六鎮の乱
六鎮の乱(りくちんのらん)とは、中国北魏末期の523年(正光4年)に発生した反乱のことである。
六鎮とは、
- 懐朔鎮
- 武川鎮
- 撫冥鎮
- 柔玄鎮
- 沃野鎮
- 懐荒鎮
の6つをいい、北魏の北方の辺境地帯に置かれた鎮のことである。
六鎮の設置当初においては、北魏は、自らと同じ北方の民族の侵入を防ぐため、都の平城の至近距離で、生命線ともいうべき北方の守りを重要視し、鮮卑や匈奴の有力豪族を選んで、六鎮に代表される北方警備の鎮民として移住させる政策をとった。当然、鎮民たちは望族としての特権を与えられていた。
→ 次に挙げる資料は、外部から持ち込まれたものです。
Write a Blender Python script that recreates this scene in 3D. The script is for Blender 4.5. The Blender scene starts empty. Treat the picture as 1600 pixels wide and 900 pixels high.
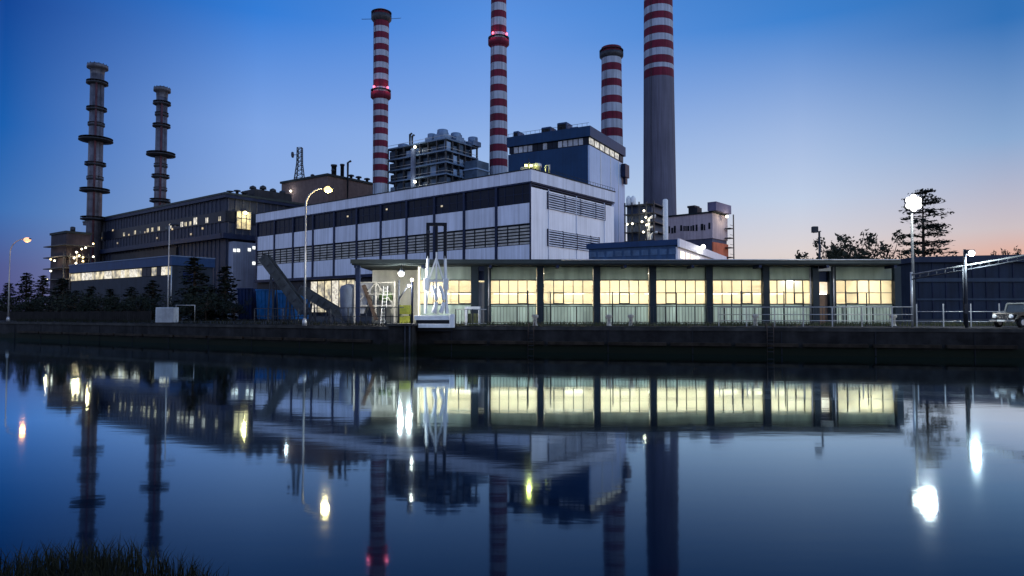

しかしながら、孝文帝の漢化政策によって都が平城より洛陽に遷都されると、これらの北方の鎮民は、次第に冷遇されるようになって行った。やがて、本来は名族の出身であったはずであるのに、「府戸」という出世の見込みを断たれた戸に編制され、中央から赴任してきた長官である都大将に搾取される身になり、一挙に不平不満が増大することとなった。
このような背景のもと、その鬱積された不満が爆発したのが523年の沃野鎮民の挙兵である。破六韓抜陵を首領とした反乱兵たちは鎮将を殺害し、それがたちまちのうちにその他の諸鎮に伝染していった。結果、この反乱自体は530年(永安3年)に将軍の爾朱栄らにより鎮圧されたが、その間に北魏に対して梁の軍隊の侵攻があり、また国内では爾朱氏の専横が起こって、北魏が東西に分裂して滅亡する遠因となった。
六鎮の有力者のうち、六鎮の乱を経て、北魏の滅亡の過程で権力中枢に登りつめた者もある。懐朔鎮出身で東魏の実権を掌握し北斉の基となった高歓がその一例であり、また、武川鎮出身の有力者は、武川鎮軍閥と呼ばれ、西魏、北周、隋から唐に至る変遷の中で、各王朝の中核となる権力集団として君臨した。北周の宇文泰、隋の楊堅、唐の李淵といった各王朝の創始者はいずれも武川鎮の有力者一族の出身である。